Exercise aim: Every line must be returned precisely as it is written.

(Entries taken from a collection)
▬▬▬▬▬▬▬▬▬▬
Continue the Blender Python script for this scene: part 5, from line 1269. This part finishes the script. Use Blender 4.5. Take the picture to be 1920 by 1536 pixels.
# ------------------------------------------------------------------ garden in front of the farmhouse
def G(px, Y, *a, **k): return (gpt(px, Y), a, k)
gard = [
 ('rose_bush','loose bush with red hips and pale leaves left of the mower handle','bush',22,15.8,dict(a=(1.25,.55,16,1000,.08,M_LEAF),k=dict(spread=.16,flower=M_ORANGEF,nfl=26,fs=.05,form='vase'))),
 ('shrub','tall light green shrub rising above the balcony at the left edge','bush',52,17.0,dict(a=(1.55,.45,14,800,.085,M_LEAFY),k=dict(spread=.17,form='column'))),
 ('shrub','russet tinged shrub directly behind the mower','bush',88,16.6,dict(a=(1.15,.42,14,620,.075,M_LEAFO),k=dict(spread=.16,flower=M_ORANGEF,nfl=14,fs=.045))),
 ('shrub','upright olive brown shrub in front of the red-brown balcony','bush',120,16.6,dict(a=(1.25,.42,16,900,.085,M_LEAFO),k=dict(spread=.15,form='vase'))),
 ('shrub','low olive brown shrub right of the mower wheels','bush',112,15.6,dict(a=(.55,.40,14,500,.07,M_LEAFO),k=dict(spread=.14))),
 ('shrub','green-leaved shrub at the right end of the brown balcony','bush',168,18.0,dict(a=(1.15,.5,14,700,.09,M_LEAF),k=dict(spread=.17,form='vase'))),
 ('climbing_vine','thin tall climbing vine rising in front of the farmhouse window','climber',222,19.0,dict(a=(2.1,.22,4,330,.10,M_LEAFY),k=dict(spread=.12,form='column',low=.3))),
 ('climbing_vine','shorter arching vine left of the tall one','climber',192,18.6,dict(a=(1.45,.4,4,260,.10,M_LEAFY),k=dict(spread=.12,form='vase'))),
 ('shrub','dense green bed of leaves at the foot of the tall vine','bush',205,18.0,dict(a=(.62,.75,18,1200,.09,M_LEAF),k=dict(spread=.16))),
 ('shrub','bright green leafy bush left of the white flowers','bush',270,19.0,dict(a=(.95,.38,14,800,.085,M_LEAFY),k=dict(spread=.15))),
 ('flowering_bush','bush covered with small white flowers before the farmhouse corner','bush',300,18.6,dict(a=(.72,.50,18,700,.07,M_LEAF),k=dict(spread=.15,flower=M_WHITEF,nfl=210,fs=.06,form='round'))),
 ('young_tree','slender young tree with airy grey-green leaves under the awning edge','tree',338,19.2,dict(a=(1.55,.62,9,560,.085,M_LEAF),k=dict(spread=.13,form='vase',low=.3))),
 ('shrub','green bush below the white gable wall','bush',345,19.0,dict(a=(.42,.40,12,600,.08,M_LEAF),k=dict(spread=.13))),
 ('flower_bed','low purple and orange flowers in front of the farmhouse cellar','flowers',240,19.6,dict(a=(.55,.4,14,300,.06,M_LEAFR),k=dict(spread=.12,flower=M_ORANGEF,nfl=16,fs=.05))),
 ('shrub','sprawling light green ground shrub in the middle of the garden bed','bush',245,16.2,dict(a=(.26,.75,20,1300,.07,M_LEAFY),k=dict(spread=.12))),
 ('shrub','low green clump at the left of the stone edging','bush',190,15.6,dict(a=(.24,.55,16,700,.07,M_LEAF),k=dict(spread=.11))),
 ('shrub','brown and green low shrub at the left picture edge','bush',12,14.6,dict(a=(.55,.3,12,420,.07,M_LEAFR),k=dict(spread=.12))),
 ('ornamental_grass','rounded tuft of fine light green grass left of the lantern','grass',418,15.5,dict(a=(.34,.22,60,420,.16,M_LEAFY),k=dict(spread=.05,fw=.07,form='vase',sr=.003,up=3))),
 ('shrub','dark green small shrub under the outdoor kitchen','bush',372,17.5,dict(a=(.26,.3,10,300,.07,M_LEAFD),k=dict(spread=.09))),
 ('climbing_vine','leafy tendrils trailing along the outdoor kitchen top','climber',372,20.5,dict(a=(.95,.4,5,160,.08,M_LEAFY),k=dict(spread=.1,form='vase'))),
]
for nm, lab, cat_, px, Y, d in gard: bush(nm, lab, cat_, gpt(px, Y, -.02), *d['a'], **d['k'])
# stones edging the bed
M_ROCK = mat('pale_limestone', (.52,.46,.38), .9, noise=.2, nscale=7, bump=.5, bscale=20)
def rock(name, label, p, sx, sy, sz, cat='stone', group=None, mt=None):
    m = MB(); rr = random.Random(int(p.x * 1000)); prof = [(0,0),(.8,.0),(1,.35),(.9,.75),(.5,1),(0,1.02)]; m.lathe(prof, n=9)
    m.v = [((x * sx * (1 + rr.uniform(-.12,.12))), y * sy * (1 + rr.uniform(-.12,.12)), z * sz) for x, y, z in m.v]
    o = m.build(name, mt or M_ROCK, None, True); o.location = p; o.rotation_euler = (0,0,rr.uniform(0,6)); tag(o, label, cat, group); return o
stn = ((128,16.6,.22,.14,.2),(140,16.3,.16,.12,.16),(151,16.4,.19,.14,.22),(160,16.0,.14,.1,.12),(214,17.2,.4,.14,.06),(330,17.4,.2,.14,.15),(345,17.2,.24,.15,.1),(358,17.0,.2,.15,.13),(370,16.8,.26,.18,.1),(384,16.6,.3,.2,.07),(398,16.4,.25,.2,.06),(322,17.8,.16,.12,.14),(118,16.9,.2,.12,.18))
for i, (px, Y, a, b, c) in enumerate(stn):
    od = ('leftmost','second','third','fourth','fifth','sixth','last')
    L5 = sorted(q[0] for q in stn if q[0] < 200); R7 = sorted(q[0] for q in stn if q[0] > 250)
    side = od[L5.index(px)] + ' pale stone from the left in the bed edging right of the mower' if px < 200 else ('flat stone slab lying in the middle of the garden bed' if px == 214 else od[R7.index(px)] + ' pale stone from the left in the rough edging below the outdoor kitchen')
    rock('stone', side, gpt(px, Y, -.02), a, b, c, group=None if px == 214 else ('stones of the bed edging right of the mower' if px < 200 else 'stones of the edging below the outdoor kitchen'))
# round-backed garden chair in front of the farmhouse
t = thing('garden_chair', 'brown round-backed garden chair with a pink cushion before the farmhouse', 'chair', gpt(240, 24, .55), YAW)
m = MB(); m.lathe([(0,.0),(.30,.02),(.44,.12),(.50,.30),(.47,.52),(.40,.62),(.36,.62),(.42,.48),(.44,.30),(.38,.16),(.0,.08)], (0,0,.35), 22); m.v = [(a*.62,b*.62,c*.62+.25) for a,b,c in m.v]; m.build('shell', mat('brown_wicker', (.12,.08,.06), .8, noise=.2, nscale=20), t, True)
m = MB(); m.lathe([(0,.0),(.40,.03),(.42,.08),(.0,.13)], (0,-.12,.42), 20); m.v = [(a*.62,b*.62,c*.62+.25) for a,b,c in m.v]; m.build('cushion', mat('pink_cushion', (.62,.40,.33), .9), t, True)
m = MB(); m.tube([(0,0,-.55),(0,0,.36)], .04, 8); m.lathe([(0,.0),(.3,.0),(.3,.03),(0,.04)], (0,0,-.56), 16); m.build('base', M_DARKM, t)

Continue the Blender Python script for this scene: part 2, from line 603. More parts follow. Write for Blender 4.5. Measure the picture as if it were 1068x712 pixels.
▬▬▬▬▬▬▬▬▬▬
Exercise output:
Continue the Blender Python script for this scene: part 5, from line 1269. This part finishes the script. Use Blender 4.5. Take the picture to be 1920 by 1536 pixels.
# ------------------------------------------------------------------ garden in front of the farmhouse
def G(px, Y, *a, **k): return (gpt(px, Y), a, k)
gard = [
 ('rose_bush','loose bush with red hips and pale leaves left of the mower handle','bush',22,15.8,dict(a=(1.25,.55,16,1000,.08,M_LEAF),k=dict(spread=.16,flower=M_ORANGEF,nfl=26,fs=.05,form='vase'))),
 ('shrub','tall light green shrub rising above the balcony at the left edge','bush',52,17.0,dict(a=(1.55,.45,14,800,.085,M_LEAFY),k=dict(spread=.17,form='column'))),
 ('shrub','russet tinged shrub directly behind the mower','bush',88,16.6,dict(a=(1.15,.42,14,620,.075,M_LEAFO),k=dict(spread=.16,flower=M_ORANGEF,nfl=14,fs=.045))),
 ('shrub','upright olive brown shrub in front of the red-brown balcony','bush',120,16.6,dict(a=(1.25,.42,16,900,.085,M_LEAFO),k=dict(spread=.15,form='vase'))),
 ('shrub','low olive brown shrub right of the mower wheels','bush',112,15.6,dict(a=(.55,.40,14,500,.07,M_LEAFO),k=dict(spread=.14))),
 ('shrub','green-leaved shrub at the right end of the brown balcony','bush',168,18.0,dict(a=(1.15,.5,14,700,.09,M_LEAF),k=dict(spread=.17,form='vase'))),
 ('climbing_vine','thin tall climbing vine rising in front of the farmhouse window','climber',222,19.0,dict(a=(2.1,.22,4,330,.10,M_LEAFY),k=dict(spread=.12,form='column',low=.3))),
 ('climbing_vine','shorter arching vine left of the tall one','climber',192,18.6,dict(a=(1.45,.4,4,260,.10,M_LEAFY),k=dict(spread=.12,form='vase'))),
 ('shrub','dense green bed of leaves at the foot of the tall vine','bush',205,18.0,dict(a=(.62,.75,18,1200,.09,M_LEAF),k=dict(spread=.16))),
 ('shrub','bright green leafy bush left of the white flowers','bush',270,19.0,dict(a=(.95,.38,14,800,.085,M_LEAFY),k=dict(spread=.15))),
 ('flowering_bush','bush covered with small white flowers before the farmhouse corner','bush',300,18.6,dict(a=(.72,.50,18,700,.07,M_LEAF),k=dict(spread=.15,flower=M_WHITEF,nfl=210,fs=.06,form='round'))),
 ('young_tree','slender young tree with airy grey-green leaves under the awning edge','tree',338,19.2,dict(a=(1.55,.62,9,560,.085,M_LEAF),k=dict(spread=.13,form='vase',low=.3))),
 ('shrub','green bush below the white gable wall','bush',345,19.0,dict(a=(.42,.40,12,600,.08,M_LEAF),k=dict(spread=.13))),
 ('flower_bed','low purple and orange flowers in front of the farmhouse cellar','flowers',240,19.6,dict(a=(.55,.4,14,300,.06,M_LEAFR),k=dict(spread=.12,flower=M_ORANGEF,nfl=16,fs=.05))),
 ('shrub','sprawling light green ground shrub in the middle of the garden bed','bush',245,16.2,dict(a=(.26,.75,20,1300,.07,M_LEAFY),k=dict(spread=.12))),
 ('shrub','low green clump at the left of the stone edging','bush',190,15.6,dict(a=(.24,.55,16,700,.07,M_LEAF),k=dict(spread=.11))),
 ('shrub','brown and green low shrub at the left picture edge','bush',12,14.6,dict(a=(.55,.3,12,420,.07,M_LEAFR),k=dict(spread=.12))),
 ('ornamental_grass','rounded tuft of fine light green grass left of the lantern','grass',418,15.5,dict(a=(.34,.22,60,420,.16,M_LEAFY),k=dict(spread=.05,fw=.07,form='vase',sr=.003,up=3))),
 ('shrub','dark green small shrub under the outdoor kitchen','bush',372,17.5,dict(a=(.26,.3,10,300,.07,M_LEAFD),k=dict(spread=.09))),
 ('climbing_vine','leafy tendrils trailing along the outdoor kitchen top','climber',372,20.5,dict(a=(.95,.4,5,160,.08,M_LEAFY),k=dict(spread=.1,form='vase'))),
]
for nm, lab, cat_, px, Y, d in gard: bush(nm, lab, cat_, gpt(px, Y, -.02), *d['a'], **d['k'])
# stones edging the bed
M_ROCK = mat('pale_limestone', (.52,.46,.38), .9, noise=.2, nscale=7, bump=.5, bscale=20)
def rock(name, label, p, sx, sy, sz, cat='stone', group=None, mt=None):
    m = MB(); rr = random.Random(int(p.x * 1000)); prof = [(0,0),(.8,.0),(1,.35),(.9,.75),(.5,1),(0,1.02)]; m.lathe(prof, n=9)
    m.v = [((x * sx * (1 + rr.uniform(-.12,.12))), y * sy * (1 + rr.uniform(-.12,.12)), z * sz) for x, y, z in m.v]
    o = m.build(name, mt or M_ROCK, None, True); o.location = p; o.rotation_euler = (0,0,rr.uniform(0,6)); tag(o, label, cat, group); return o
stn = ((128,16.6,.22,.14,.2),(140,16.3,.16,.12,.16),(151,16.4,.19,.14,.22),(160,16.0,.14,.1,.12),(214,17.2,.4,.14,.06),(330,17.4,.2,.14,.15),(345,17.2,.24,.15,.1),(358,17.0,.2,.15,.13),(370,16.8,.26,.18,.1),(384,16.6,.3,.2,.07),(398,16.4,.25,.2,.06),(322,17.8,.16,.12,.14),(118,16.9,.2,.12,.18))
for i, (px, Y, a, b, c) in enumerate(stn):
    od = ('leftmost','second','third','fourth','fifth','sixth','last')
    L5 = sorted(q[0] for q in stn if q[0] < 200); R7 = sorted(q[0] for q in stn if q[0] > 250)
    side = od[L5.index(px)] + ' pale stone from the left in the bed edging right of the mower' if px < 200 else ('flat stone slab lying in the middle of the garden bed' if px == 214 else od[R7.index(px)] + ' pale stone from the left in the rough edging below the outdoor kitchen')
    rock('stone', side, gpt(px, Y, -.02), a, b, c, group=None if px == 214 else ('stones of the bed edging right of the mower' if px < 200 else 'stones of the edging below the outdoor kitchen'))
# round-backed garden chair in front of the farmhouse
t = thing('garden_chair', 'brown round-backed garden chair with a pink cushion before the farmhouse', 'chair', gpt(240, 24, .55), YAW)
m = MB(); m.lathe([(0,.0),(.30,.02),(.44,.12),(.50,.30),(.47,.52),(.40,.62),(.36,.62),(.42,.48),(.44,.30),(.38,.16),(.0,.08)], (0,0,.35), 22); m.v = [(a*.62,b*.62,c*.62+.25) for a,b,c in m.v]; m.build('shell', mat('brown_wicker', (.12,.08,.06), .8, noise=.2, nscale=20), t, True)
m = MB(); m.lathe([(0,.0),(.40,.03),(.42,.08),(.0,.13)], (0,-.12,.42), 20); m.v = [(a*.62,b*.62,c*.62+.25) for a,b,c in m.v]; m.build('cushion', mat('pink_cushion', (.62,.40,.33), .9), t, True)
m = MB(); m.tube([(0,0,-.55),(0,0,.36)], .04, 8); m.lathe([(0,.0),(.3,.0),(.3,.03),(0,.04)], (0,0,-.56), 16); m.build('base', M_DARKM, t)

Continue the Blender Python script for this scene: part 2, from line 603. More parts follow. Write for Blender 4.5. Measure the picture as if it were 1068x712 pixels.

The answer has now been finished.